In September 1965 this ad appeared in the Hollywood reporter:
Madness!! Auditions. Folk & Roll Musicians-Singers for acting roles in new TV series. Running Parts for 4 insane boys, age 17-21. Want spirited Ben Frank's types. Have courage to work. Must come down for interview.
Micky Dolenz decided to throw his hat in the ring and was one of many who replied to the ad and showed up at the auditions.
It was typical audition for a television show, he says.
However, as the auditions went on, he realised this was more than a normal television show.
You had to be able to sing, act, play and instrument and of course, be funny.
A guitar player himself, Mickey auditioned for the music component with Chuck Perry’s Johnny B Good.
He scored the gig and along with the other successful candidates, became The Monkees - a hit TV series, several albums, hit songs and several re-unions.
There were two or three other music shows in the making that year, and Dolenz auditioned for them too, but The Monkees was different.
“Even after the first interview, I remember thinking this is different, this is kind of, this is crazy and a bit different than the typical Hollywood studio produced television shows.”
He says The Monkees wasn’t a band, it was an imaginary band - a TV show about a group that wanted to be The Beatles.
“On the television show we never made it. It was the struggle for success that I think had a lot to do with endearing it to all those kids around the country and the world who were sitting in their living rooms, and basements, and garages and practicing and playing, wanting to be famous, wanting to be The Beatles – that’s what The Monkees was about.”
It was a hard show to produce, the group were working for 10-12 hours every day, sometimes more.

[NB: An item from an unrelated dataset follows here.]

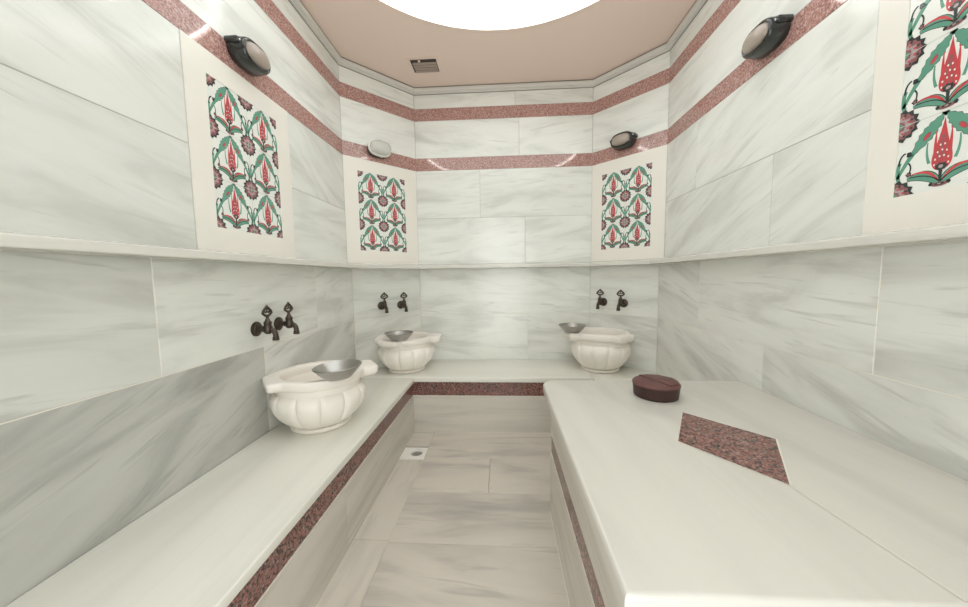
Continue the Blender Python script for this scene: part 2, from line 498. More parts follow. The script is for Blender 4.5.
def tile_motif():
    out = []                                                     # (layer, material, polygon)
    def both(l, m, p): out.append((l, m, p)); out.append((l, m, mir(p)))
    # leaning saw-edged leaves from the upper knot down to the corner flowers
    pts = bez((.03, .46), (.15, .31), (.33, .04), 12) 
    saw = lambda t: .082 * math.sin(PI * min(1, t * .93 + .05)) * (1.0 if int(t * 12) % 2 else .72) + .006
    both(.5, 'idark', band(pts, lambda t: saw(t) + .006))
    both(1, 'igreen', band(pts, saw))
    both(2, 'imaroon', ell(.175, .25, .028, .062, 10, .62))
    both(3, 'ired', ell(.175, .247, .018, .045, 10, .62))
    # stems joining leaf and corner flower
    both(1, 'igreen', band(bez((.32, .06), (.40, -.06), (.48, -.24), 8), lambda t: .032 - .012 * t))
    both(1, 'igreen', band(bez((.46, -.02), (.50, -.14), (.46, -.28), 6), lambda t: .024))
    both(2, 'idark', band(bez((.40, .10), (.47, .08), (.47, -.06), 6), lambda t: .012))
    both(2, 'idark', ell(.36, .07, .026, .034, 8, 0, .3))
    # lower arching leaves
    both(1, 'igreen', band(bez((.015, -.42), (.12, -.22), (.36, -.29), 10), lambda t: .056 * math.sin(PI * (t * .85 + .1)) + .006))
    both(.5, 'idark', band(bez((.015, -.42), (.12, -.22), (.36, -.29), 10), lambda t: .056 * math.sin(PI * (t * .85 + .1)) + .015))
    both(2, 'ired', band(bez((.02, -.385), (.12, -.175), (.34, -.235), 10), lambda t: .013 * math.sin(PI * (t * .85 + .1)) + .003))
    both(2, 'idark', band(bez((.005, -.40), (.10, -.26), (.33, -.265), 10), lambda t: .007))
    both(3, 'idark', ell(.345, -.215, .040, .040, 10, 0, -.3))
    both(4, 'imaroon', ell(.345, -.215, .020, .020, 8))
    both(2, 'idark', band(bez((.34, -.2), (.31, -.1), (.36, -.05), 6), lambda t: .010))
    # tulip
    both(2, 'ired', band(bez((.060, -.10), (.085, .10), (.075, .28), 8), lambda t: .024 * (1 - t) + .004))
    both(1, 'igreen', band(bez((.13, -.13), (.175, .0), (.16, .16), 7), lambda t: .018 * (1 - t * .6)))
    tul = bez((0, -.26), (.135, -.23), (.095, -.02), 8) + bez((.095, -.02), (.045, .14), (.0, .43), 8)[1:]
    out.append((3, 'ired', tul + mir(tul)[1:-1]))
    for sx in (-.04, 0, .04):
        out.append((4, 'imaroon', band([(sx, -.17), (sx * .8, .04), (sx * .3, .20)], lambda t: .007)))
    for k, (x, y) in enumerate([(-.065, -.10), (-.022, -.07), (.022, -.07), (.065, -.10), (-.045, -.01), (.0, .01), (.045, -.01), (-.022, .08), (.022, .08), (-.07, -.17), (.07, -.17)]):
        out.append((5, 'glaze', ell(x, y, .010, .014, 6)))
    out.append((5, 'idark', ell(0, -.205, .072, .058, 14, 0, -.28)))
    out.append((6, 'igrey', ell(0, -.205, .026, .024, 8)))
    out.append((4, 'idark', band([(0, -.25), (0, -.42)], lambda t: .020 - .008 * t)))
    # knot at the tile's foot
    out.append((5, 'imaroon', ell(0, -.435, .085, .030, 12)))
    out.append((6, 'idark', ell(0, -.430, .050, .017, 10)))
    out.append((7, 'igrey', ell(0, -.430, .022, .009, 8)))
    both(5, 'idark', ell(.09, -.42, .022, .026, 8))
    both(2, 'igreen', band([(.0, .50), (.02, .455)], lambda t: .03))
    out.append((2, 'imaroon', ell(0, .49, .04, .022, 8)))
    # corner flowers (a quarter in each tile)
    for cx in (-.5, .5):
        for cy in (-.5, .5):
            out.append((3, 'idark', ell(cx, cy, .24, .24, 28, 0, -.16)))
            out.append((4, 'imaroon', ell(cx, cy, .19, .19, 28, .1, -.1)))
            out.append((5, 'igrey', ell(cx, cy, .15, .15, 20, 0, -.28)))
            out.append((6, 'imaroon', ell(cx, cy, .082, .082, 16, 0, -.2)))
            for q in range(8):
                a = 2 * PI * (q + .5) / 8
                out.append((6, 'idark', ell(cx + .155 * math.cos(a), cy + .155 * math.sin(a), .017, .017, 6)))
                out.append((6, 'ired', ell(cx + .112 * math.cos(a), cy + .112 * math.sin(a), .016, .016, 6)))
            out.append((7, 'igreen', ell(cx, cy, .042, .042, 10)))
    return [(l, m, q) for l, m, p in out for q in [clip(p)] if q]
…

And there were only two seasons, but each season had 26 episodes – the equivalent of a 5 or 6 year run these days.
Despite all of the work he was putting in, Dolenz had no idea just how big The Monkees phenomenon would get.
“I didn’t realise until months after the show was on the air and the record had gone up to number one, we were sort of… incommunicado filming the tv show. It wasn’t really until we started going on the road that it became apparent about how big it really was.”
The band sold more albums that The Beatles and The Rolling Stones combined.
Now days it’s not uncommon to have three generations at a show, he says.
“I put it down to the music, the wealth of material written by at that time and even to this day, some of the greatest songwriters of any generation Tommy Boyson, Bobby Heart, Neil Diamond, Carol King etc. those people don’t people don’t write a lot of duck tunes.”
More than 50 years on, he’s making his way back to New Zealand with the other surviving member of the band, Michael Nesmith, for a two-hour show of The Monkees’ greatest hits.